A história repetiu-se em 1969, quando nos mudamos para Silva Porto, (Kuito) e depois quando entrei para o jornalismo, profissão que abracei por influência dele. O tempo fez-me amigos dos novos amigos dele. Isso repetiu-se de forma natural em todos os cantos por onde o Gustavo passou. Os manos Victor Aleixo e Ramiro Aleixo, e o Victor Silva, meus primeiros mestres, e que com o Gustavo entraram para o "Jornal de Angola" quando Angola ainda não tinha um ano como país independente, tornaram-se filhos de casa, logo, nossos irmãos.

A sua passagem pelo Jornal de Angola, Jornal Desportivo Militar, JDM, Revista Golo, Record, África Jornal, CNDI, Expresso, pontualmente a BBC e o Novo Jornal, fez dele um respeitado jornalista e influente líder de opinião, coisas de que me orgulho e que são fonte de inspiração para mim. Essa condição de utente do espaço público -ele não se revia como figura pública - ensinou-me a "partilhar" o Gustavo com outras pessoas. De todas as pessoas que ele trouxe para a minha vida, nutro um carinho especial pela minha cunhada Paula Bessa, e pela família que criaram: obrigado, Gustavo.
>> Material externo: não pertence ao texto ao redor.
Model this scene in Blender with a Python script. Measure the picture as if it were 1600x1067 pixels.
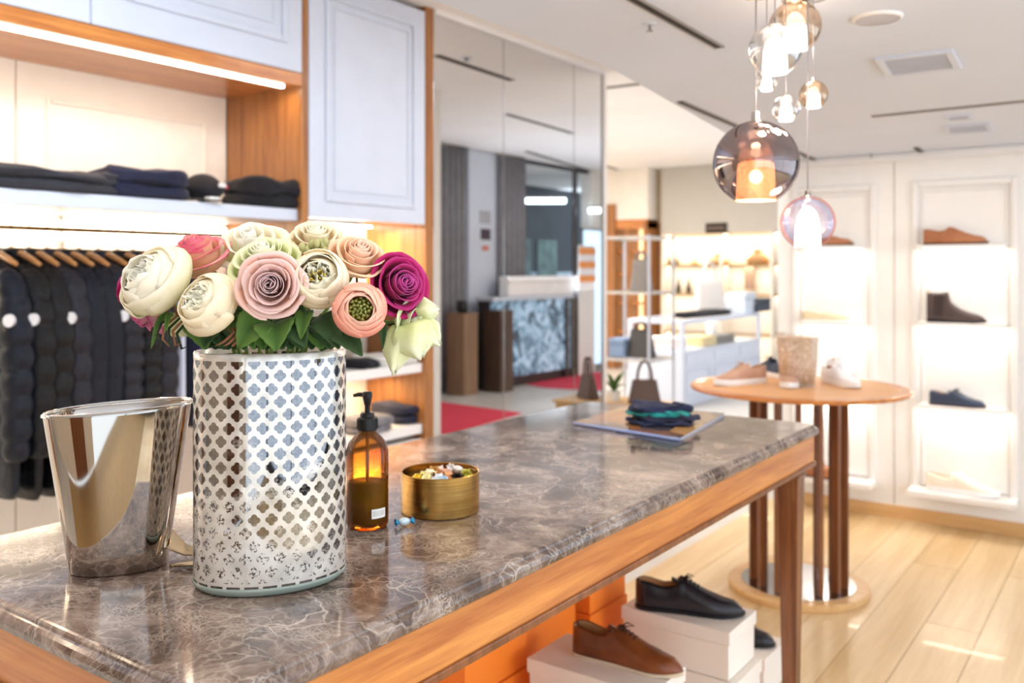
import bpy, math, random
from mathutils import Vector, Matrix, noise as mnoise
random.seed(7)
PI = math.pi
S = bpy.context.scene
for o in list(bpy.data.objects): bpy.data.objects.remove(o)
COL = S.collection

# ------------------------------------------------------------------ camera, world, light, exposure
EYE = 1.35; F = 1390.0; HY = 425.0
YAW = math.atan(1000/1390.0); SA, CA = math.sin(YAW), math.cos(YAW)
cam = bpy.data.cameras.new('camera'); co = bpy.data.objects.new('camera', cam); COL.objects.link(co)
co.location = (0, 0, EYE); co.rotation_euler = (PI/2, 0, YAW)
cam.sensor_width = 36; cam.lens = 36*F/1600; cam.shift_y = -(533.5-HY)/1600
cam.clip_start = 0.02; cam.clip_end = 200
cam.dof.use_dof = True; cam.dof.focus_distance = 1.17; cam.dof.aperture_fstop = 4.4; cam.dof.aperture_blades = 0
S.camera = co
W = bpy.data.worlds.new('world'); S.world = W; W.use_nodes = True
W.node_tree.nodes['Background'].inputs[0].default_value = (0.80, 0.90, 1.0, 1)
W.node_tree.nodes['Background'].inputs[1].default_value = 1.35
vs = S.view_settings
vs.view_transform = 'Standard'; vs.look = 'None'; vs.gamma = 1; vs.use_curve_mapping = False
vs.exposure = 0.52
def area(name, loc, sx, sy, power, col=(1, .86, .70), rot=(0, 0, 0)):
    l = bpy.data.lights.new(name, 'AREA'); l.shape = 'RECTANGLE'; l.size = sx; l.size_y = sy
    l.energy = power; l.color = col
    o = bpy.data.objects.new(name, l); COL.objects.link(o); o.location = loc; o.rotation_euler = rot
    o.visible_camera = False
    return o
def tube_light(name, loc, length, power, col=(1, .80, .58), rot=(0, 0, 0), w=.03):
    return area(name, loc, w, length, power, col, rot)
WARM = (1, .82, .62)
def room_light(*a):
    o = area(*a); o.visible_glossy = False; return o
room_light('shop_overhead_fill', (-.6, .6, 1.99), 1.8, 2.0, 15, (1, .93, .86))  # added overhead fill to brighten the bouquet and table; no fitting here
room_light('shoe_wall_fill', (-1.1, 4.2, 1.98), 1.4, 1.2, 7, (1, .92, .84))  # added fill in front of the shoe wall, without a fitting
room_light('aisle_door_fill', (-1.65, .8, 2.72), .4, 2.2, 44, (.76, .87, 1), (0, .75, 0))  # added cool fill tilted at the cupboard doors; no lamp hangs here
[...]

O que fazia do Gustavo uma pessoa especial para mim não era só o facto de ele trazer para a minha vida pessoas boas como as que citei e outras cujos nomes perderam-se (temporariamente) no turbilhão que nos varre desde o dia 19, data do seu falecimento. Era, sobretudo, a preocupação que tinha para comigo, para com a nossa família, e também o seu desdém por extremismos. Essa capacidade de influenciar positivamente a minha vida não mudou, nem mesmo depois da vida me ter levado para mais de 10.500 quilómetros de distância, o que aconteceu há 27 anos. O meu pai, José Manuel da Costa, era o patriarca, o líder da família ; o Gustavo, o filho varão, o que me "puxou", era o meu ídolo. Foi a pessoa mais influente na minha vida. Como ele não era de despedidas, eu também não me vou despedir. De resto, como me iria despedir de uma pessoa que continua comigo? Devo-lhe, todavia, um reconhecimento do tamanho do amor com que iluminou a minha vida desde que nasci.

Gustavo, obrigado, muito obrigado. Do fundo do coração.